I have just emerged from three weeks as a juror in a trial to impose a sentence–either life imprisonment or the death penalty–on a man convicted of murder. The victim was Deputy James McGrane, who was murdered in Tijeras, New Mexico, on March 22, 2006, while he was on duty. The defendant was Michael Astorga, who was convicted of the crime in 2010. Serving as juror in this matter has been the most intense and grueling experience of my life.

The salient facts are that, minutes after calling in a license plate that was traced to Astorga, Deputy McGrane was killed by a bullet from a 10 millimeter Glock. The bullet entered his jaw and severed his spine, and he died instantly. It was traumatic seeing all the photographs of the murder scene, and the horror deepened as the jurors learned more about how dedicated and well-liked McGrane had been. We repeatedly saw so many photographs of him in death; but finally at the end of the trial, his parents and sister shared pictures of how attractive and appealing he had been in life. Their testimony was heart-breaking.

During the course of two weeks, the jurors had gotten a major review of evidence from the previous trial, but additional material was brought in. The incriminating testimony that was presented from Astorga’s friends and acquaintances provided a glimpse of a reality that must have been pretty alien to all of us. His community was basically completely dysfunctional. Who can say all the reasons–poor parenting, lack of intelligence and education, psychological disorders, and poverty–but his circle seemed to be a collection of people living disordered lives based on mistakes that continually multiplied. They made matters worse by begetting children who would inevitably extend the reach of the disorder.

They did so many stupid things, and the first and foremost was to get involved in drugs in any way, shape, or form. The undertow of misdeeds included criminal records in some cases, tax evasion, irresponsible parenting, possible infidelity, drug running, and keeping drugs and equipment in the home. It all resulted in panic and vulnerability to police inquiry. Those who testified repeatedly contradicted themselves, compromising their credibility; and they all paid a price for even knowing Astorga. The undertow of misdeeds will get you.

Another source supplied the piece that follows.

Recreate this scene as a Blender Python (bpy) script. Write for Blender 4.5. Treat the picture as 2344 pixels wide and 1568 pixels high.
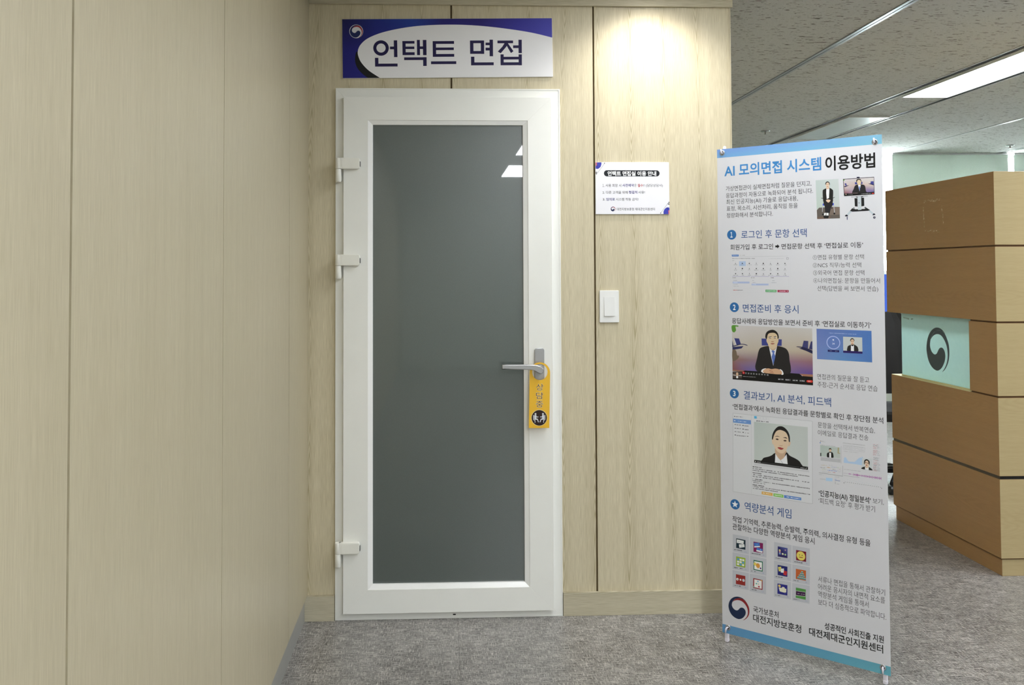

When the jury retired to deliberate, we reviewed day by day all of the testimony. I have been told that we were selected from a population of several thousand. As the days went on, I acquired great respect for my fellow jurors. They were all enormously intelligent and articulate, and we came from a wide range of life  and professional experiences. It was a revelation, however, to discover that, in spite of our individual gifts of analysis and observation and the passionate commitment to do the right thing, we would not all end up in the exact same place. The debate took me to depths I’ve never visited before.

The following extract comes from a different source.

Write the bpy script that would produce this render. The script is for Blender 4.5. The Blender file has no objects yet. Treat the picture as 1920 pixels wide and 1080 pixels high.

In the absence of a unanimous vote on the death penalty, we emerged with a sentence to life imprisonment. We had done our absolute best, and I think we were all ultimately at peace with the outcome. One of our instructions was to allow each other to exercise individual judgment without interference, and the moment came when we had to recognize an amazing fact: Disagreement can be both intelligent and honorable.

As I retired last night, my mind turned to Deputy McGrane. I thought about how powerful he has been in death, how many lives he has touched as deeply as he has touched my own. The attorneys were fully extended in both prosecution and defense in an historic case, and the forensic and crime scene experts invested their professional reputations in the effort correctly to interpret evidence. On the witness stand, those whose lives could bear so little scrutiny got in touch with the undertow of bad decisions, and perhaps it gave them a second chance. Even the police may have registered the painful lesson that the relentless pursuit of a suspect must be balanced by a meticulous collection of evidence. I think it would be safe to say that Michael Astorga’s life was going nowhere, and even he got a second chance. It will be interesting to see what he does with it.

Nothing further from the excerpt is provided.